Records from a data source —

# # #

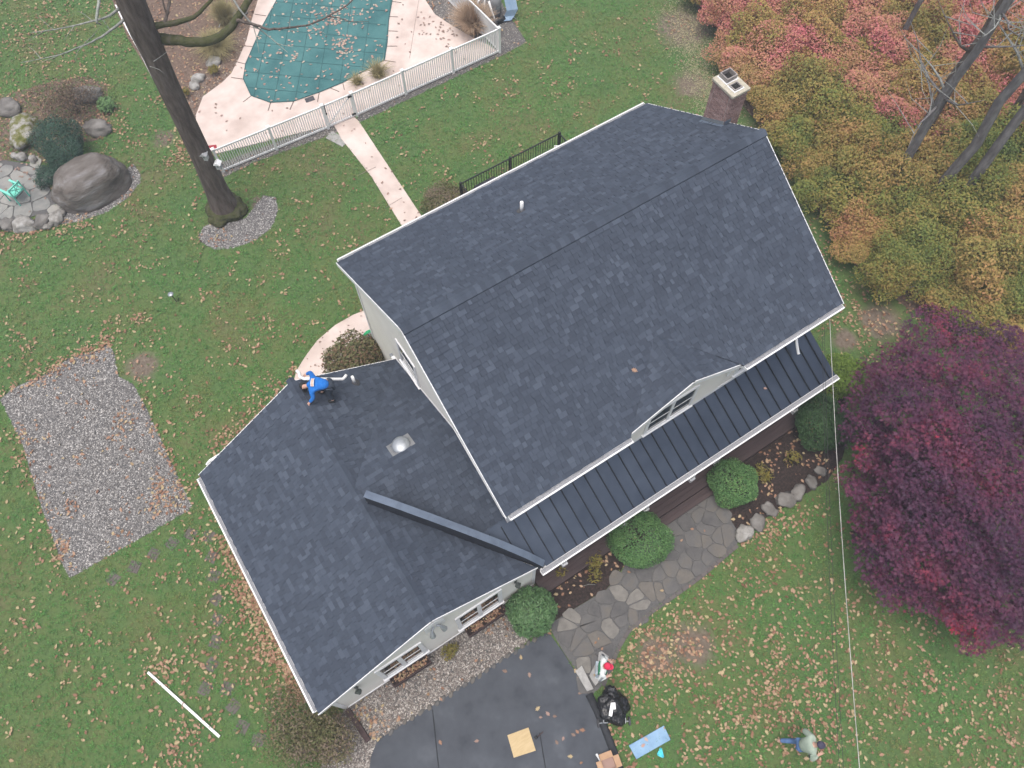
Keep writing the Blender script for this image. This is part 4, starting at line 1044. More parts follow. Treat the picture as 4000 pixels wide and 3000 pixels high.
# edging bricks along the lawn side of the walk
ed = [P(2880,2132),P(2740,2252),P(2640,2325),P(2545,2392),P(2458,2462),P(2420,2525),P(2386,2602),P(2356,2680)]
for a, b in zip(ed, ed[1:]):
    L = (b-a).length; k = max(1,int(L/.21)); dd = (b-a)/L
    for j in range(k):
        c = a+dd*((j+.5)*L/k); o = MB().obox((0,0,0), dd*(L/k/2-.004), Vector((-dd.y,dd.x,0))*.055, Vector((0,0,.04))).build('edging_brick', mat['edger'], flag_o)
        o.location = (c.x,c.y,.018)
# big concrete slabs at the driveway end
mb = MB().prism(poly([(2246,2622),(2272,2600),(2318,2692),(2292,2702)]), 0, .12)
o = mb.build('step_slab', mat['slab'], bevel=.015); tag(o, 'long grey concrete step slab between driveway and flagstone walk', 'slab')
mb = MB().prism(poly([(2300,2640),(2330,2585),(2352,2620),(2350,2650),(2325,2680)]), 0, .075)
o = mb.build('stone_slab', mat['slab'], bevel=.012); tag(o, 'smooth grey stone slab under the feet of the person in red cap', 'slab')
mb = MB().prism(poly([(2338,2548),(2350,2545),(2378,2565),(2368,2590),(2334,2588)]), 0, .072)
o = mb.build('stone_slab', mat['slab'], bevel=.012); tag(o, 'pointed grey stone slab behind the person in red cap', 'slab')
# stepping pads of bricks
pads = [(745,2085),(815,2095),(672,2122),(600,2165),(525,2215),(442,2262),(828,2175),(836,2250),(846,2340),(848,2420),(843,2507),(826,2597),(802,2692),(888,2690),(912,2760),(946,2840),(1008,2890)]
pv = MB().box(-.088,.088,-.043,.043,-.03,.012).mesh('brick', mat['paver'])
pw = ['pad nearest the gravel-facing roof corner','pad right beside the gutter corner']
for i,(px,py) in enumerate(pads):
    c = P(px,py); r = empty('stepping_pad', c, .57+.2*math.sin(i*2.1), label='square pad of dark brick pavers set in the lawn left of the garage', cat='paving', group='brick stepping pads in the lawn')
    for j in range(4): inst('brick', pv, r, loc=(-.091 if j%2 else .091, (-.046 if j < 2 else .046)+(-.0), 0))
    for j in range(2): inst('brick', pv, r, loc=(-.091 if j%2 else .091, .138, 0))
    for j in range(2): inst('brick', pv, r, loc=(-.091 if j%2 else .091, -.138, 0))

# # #

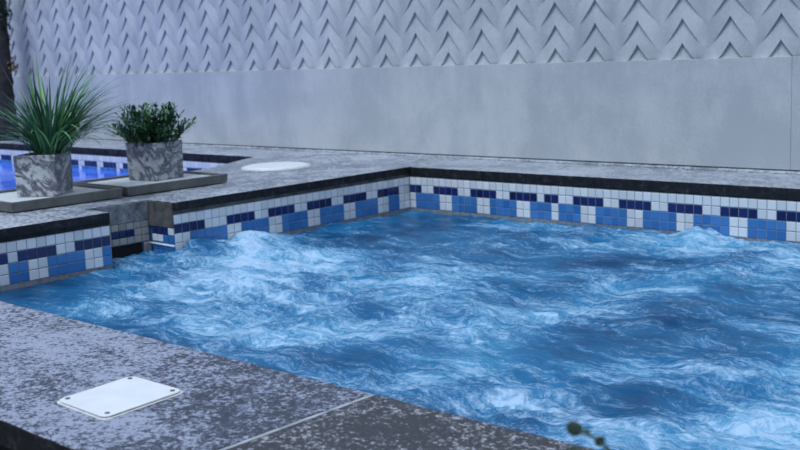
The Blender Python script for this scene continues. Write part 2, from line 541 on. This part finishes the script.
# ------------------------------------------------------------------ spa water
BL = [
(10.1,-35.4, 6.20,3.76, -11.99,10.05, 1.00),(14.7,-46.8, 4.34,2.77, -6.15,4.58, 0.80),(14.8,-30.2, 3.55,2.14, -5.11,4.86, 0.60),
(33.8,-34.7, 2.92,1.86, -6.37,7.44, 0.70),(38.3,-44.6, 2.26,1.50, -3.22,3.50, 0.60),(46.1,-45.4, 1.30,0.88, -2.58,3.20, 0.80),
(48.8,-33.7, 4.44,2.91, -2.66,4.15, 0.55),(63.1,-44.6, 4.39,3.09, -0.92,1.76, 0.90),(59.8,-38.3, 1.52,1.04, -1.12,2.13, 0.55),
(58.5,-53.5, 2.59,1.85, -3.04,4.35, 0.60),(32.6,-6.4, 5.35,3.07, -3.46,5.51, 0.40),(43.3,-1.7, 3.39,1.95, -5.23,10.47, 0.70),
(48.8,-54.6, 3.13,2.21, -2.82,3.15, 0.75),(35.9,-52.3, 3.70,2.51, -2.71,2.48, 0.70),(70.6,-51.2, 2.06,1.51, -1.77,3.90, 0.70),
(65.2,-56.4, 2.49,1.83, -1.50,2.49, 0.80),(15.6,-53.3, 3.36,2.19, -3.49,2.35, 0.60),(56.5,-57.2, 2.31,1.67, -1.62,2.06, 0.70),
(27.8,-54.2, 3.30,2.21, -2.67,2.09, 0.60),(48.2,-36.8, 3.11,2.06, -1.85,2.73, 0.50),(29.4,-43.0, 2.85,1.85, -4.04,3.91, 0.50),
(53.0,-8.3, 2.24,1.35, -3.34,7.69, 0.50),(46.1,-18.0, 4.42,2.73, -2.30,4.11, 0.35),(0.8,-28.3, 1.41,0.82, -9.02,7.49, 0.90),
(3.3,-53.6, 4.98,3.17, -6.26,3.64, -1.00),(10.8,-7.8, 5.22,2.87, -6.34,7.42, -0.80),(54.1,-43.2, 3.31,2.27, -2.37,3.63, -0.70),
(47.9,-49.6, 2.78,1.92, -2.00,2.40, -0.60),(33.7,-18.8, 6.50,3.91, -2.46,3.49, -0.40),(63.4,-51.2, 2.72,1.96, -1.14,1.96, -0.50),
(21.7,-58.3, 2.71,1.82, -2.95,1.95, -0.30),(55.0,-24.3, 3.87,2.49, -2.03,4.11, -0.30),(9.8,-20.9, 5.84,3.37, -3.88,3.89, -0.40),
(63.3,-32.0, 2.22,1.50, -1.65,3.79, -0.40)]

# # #

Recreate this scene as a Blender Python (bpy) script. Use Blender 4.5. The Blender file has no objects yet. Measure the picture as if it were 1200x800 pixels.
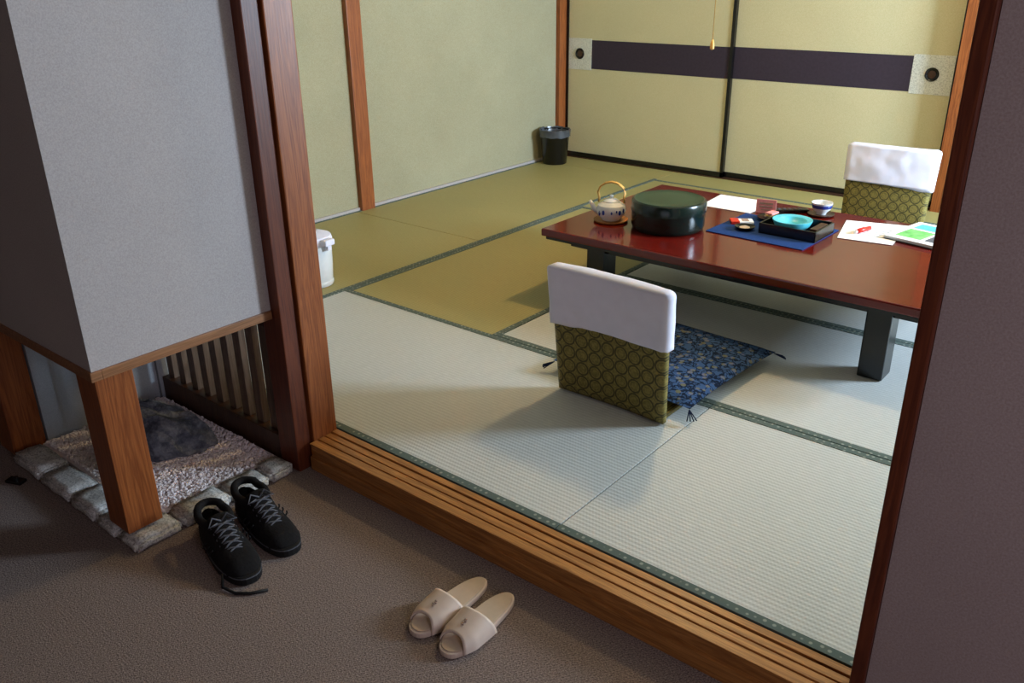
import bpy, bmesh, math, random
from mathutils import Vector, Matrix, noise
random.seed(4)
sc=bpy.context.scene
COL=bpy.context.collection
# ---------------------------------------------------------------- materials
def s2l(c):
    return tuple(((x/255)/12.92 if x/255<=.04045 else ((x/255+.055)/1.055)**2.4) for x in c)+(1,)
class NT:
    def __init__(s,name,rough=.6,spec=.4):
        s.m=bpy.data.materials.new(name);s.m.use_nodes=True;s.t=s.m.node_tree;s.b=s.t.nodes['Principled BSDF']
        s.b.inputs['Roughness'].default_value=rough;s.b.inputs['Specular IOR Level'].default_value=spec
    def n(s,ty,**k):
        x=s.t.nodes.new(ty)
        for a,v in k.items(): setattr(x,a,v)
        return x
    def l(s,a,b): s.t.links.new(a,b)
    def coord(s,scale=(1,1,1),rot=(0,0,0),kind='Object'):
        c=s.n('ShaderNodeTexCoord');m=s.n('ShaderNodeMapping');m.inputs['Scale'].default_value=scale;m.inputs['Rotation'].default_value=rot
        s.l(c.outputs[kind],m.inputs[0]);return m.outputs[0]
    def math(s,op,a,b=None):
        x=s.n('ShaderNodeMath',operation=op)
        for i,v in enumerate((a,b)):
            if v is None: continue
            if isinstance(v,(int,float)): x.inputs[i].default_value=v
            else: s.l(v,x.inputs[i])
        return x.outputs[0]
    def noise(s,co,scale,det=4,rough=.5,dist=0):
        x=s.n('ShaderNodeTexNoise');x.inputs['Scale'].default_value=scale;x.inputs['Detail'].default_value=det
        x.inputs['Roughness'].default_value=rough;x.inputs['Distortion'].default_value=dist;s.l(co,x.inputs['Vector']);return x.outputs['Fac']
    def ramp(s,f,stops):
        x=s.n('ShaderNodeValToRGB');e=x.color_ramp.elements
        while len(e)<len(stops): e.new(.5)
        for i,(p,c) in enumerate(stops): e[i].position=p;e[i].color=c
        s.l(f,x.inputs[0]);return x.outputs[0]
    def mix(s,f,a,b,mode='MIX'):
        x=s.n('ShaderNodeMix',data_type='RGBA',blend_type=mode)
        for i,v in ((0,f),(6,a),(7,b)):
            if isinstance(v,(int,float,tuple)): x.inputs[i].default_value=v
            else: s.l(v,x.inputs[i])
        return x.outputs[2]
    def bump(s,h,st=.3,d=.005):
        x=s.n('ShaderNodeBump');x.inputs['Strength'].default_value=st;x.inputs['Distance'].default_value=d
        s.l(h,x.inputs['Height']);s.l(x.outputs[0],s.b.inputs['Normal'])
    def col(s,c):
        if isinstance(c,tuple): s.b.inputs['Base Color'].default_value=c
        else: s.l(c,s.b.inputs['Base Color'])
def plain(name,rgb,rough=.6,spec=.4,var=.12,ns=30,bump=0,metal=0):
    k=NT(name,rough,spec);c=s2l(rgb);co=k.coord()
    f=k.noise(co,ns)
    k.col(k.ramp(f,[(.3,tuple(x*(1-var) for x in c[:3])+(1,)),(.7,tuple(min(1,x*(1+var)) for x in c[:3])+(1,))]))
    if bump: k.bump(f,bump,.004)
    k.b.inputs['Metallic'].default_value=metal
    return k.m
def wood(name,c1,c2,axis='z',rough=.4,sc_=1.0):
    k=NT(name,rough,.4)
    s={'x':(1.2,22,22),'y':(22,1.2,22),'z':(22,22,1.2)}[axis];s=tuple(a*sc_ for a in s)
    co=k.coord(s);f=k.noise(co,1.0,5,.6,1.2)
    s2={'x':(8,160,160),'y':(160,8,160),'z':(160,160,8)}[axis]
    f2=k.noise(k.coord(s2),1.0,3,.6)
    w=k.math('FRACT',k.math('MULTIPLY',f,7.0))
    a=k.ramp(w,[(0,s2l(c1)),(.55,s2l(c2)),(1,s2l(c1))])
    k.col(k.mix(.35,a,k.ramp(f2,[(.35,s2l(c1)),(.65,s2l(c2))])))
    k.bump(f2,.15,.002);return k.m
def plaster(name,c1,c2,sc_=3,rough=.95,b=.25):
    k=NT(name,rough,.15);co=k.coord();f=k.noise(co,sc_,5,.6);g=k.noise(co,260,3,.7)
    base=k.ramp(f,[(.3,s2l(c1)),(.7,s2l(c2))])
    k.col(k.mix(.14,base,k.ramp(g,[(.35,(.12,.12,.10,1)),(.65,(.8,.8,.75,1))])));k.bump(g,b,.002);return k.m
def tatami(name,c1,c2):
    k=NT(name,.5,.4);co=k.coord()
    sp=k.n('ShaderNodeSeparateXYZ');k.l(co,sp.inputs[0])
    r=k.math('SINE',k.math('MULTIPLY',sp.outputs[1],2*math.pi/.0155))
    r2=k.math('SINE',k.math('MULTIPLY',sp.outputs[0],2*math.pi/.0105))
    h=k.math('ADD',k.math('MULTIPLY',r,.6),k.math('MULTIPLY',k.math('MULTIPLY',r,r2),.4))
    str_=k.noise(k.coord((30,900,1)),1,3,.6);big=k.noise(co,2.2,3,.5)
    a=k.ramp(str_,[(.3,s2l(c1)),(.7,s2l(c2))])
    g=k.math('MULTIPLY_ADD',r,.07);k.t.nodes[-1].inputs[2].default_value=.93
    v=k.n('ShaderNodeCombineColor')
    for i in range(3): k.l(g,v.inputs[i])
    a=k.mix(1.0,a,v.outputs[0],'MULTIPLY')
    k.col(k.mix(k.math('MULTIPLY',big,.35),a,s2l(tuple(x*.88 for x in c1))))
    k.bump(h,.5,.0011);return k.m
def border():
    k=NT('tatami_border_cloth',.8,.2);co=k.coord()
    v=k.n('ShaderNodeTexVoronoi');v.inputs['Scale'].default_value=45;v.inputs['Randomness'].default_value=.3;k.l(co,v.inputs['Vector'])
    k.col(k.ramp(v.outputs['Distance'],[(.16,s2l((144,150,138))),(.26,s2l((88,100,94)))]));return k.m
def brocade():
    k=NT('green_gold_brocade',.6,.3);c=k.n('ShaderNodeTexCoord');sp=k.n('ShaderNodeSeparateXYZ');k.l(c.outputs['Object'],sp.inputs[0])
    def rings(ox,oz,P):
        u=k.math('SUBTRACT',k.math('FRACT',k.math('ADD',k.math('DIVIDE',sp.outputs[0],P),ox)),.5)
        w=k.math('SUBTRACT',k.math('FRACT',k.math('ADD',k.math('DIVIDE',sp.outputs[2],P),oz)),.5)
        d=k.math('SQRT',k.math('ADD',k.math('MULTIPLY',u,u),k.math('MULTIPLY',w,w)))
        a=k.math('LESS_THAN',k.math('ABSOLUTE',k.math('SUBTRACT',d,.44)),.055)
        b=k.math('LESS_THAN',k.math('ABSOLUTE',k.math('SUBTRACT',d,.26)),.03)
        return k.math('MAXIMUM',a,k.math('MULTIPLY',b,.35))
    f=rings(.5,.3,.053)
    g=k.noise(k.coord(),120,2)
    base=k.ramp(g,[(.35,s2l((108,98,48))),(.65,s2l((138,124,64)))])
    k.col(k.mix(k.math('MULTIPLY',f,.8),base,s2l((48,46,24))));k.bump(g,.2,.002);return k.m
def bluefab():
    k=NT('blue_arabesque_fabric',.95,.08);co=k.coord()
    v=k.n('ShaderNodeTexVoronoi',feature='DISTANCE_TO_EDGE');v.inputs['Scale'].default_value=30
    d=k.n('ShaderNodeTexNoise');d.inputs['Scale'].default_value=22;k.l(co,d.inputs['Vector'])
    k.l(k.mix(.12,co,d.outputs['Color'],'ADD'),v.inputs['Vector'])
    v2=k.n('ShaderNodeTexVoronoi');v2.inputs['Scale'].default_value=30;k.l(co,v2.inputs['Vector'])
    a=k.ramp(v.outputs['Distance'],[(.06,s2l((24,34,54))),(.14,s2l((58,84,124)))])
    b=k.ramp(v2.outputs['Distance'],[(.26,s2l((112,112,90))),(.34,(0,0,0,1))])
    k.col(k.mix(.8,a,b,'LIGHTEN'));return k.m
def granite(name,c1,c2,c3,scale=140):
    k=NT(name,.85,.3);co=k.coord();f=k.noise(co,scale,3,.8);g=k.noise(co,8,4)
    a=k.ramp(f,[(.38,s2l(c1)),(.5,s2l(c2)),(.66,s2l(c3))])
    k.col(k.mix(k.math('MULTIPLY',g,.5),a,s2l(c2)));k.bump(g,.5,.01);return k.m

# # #

Instructions to follow —
Go through the material above and output exactly the lines from the one containing "The Blender Python" through the one containing "(63.3,-32.0, 2.22,1.50, -1.65,3.79, -0.40)]".

Result —
The Blender Python script for this scene continues. Write part 2, from line 541 on. This part finishes the script.
# ------------------------------------------------------------------ spa water
BL = [
(10.1,-35.4, 6.20,3.76, -11.99,10.05, 1.00),(14.7,-46.8, 4.34,2.77, -6.15,4.58, 0.80),(14.8,-30.2, 3.55,2.14, -5.11,4.86, 0.60),
(33.8,-34.7, 2.92,1.86, -6.37,7.44, 0.70),(38.3,-44.6, 2.26,1.50, -3.22,3.50, 0.60),(46.1,-45.4, 1.30,0.88, -2.58,3.20, 0.80),
(48.8,-33.7, 4.44,2.91, -2.66,4.15, 0.55),(63.1,-44.6, 4.39,3.09, -0.92,1.76, 0.90),(59.8,-38.3, 1.52,1.04, -1.12,2.13, 0.55),
(58.5,-53.5, 2.59,1.85, -3.04,4.35, 0.60),(32.6,-6.4, 5.35,3.07, -3.46,5.51, 0.40),(43.3,-1.7, 3.39,1.95, -5.23,10.47, 0.70),
(48.8,-54.6, 3.13,2.21, -2.82,3.15, 0.75),(35.9,-52.3, 3.70,2.51, -2.71,2.48, 0.70),(70.6,-51.2, 2.06,1.51, -1.77,3.90, 0.70),
(65.2,-56.4, 2.49,1.83, -1.50,2.49, 0.80),(15.6,-53.3, 3.36,2.19, -3.49,2.35, 0.60),(56.5,-57.2, 2.31,1.67, -1.62,2.06, 0.70),
(27.8,-54.2, 3.30,2.21, -2.67,2.09, 0.60),(48.2,-36.8, 3.11,2.06, -1.85,2.73, 0.50),(29.4,-43.0, 2.85,1.85, -4.04,3.91, 0.50),
(53.0,-8.3, 2.24,1.35, -3.34,7.69, 0.50),(46.1,-18.0, 4.42,2.73, -2.30,4.11, 0.35),(0.8,-28.3, 1.41,0.82, -9.02,7.49, 0.90),
(3.3,-53.6, 4.98,3.17, -6.26,3.64, -1.00),(10.8,-7.8, 5.22,2.87, -6.34,7.42, -0.80),(54.1,-43.2, 3.31,2.27, -2.37,3.63, -0.70),
(47.9,-49.6, 2.78,1.92, -2.00,2.40, -0.60),(33.7,-18.8, 6.50,3.91, -2.46,3.49, -0.40),(63.4,-51.2, 2.72,1.96, -1.14,1.96, -0.50),
(21.7,-58.3, 2.71,1.82, -2.95,1.95, -0.30),(55.0,-24.3, 3.87,2.49, -2.03,4.11, -0.30),(9.8,-20.9, 5.84,3.37, -3.88,3.89, -0.40),
(63.3,-32.0, 2.22,1.50, -1.65,3.79, -0.40)]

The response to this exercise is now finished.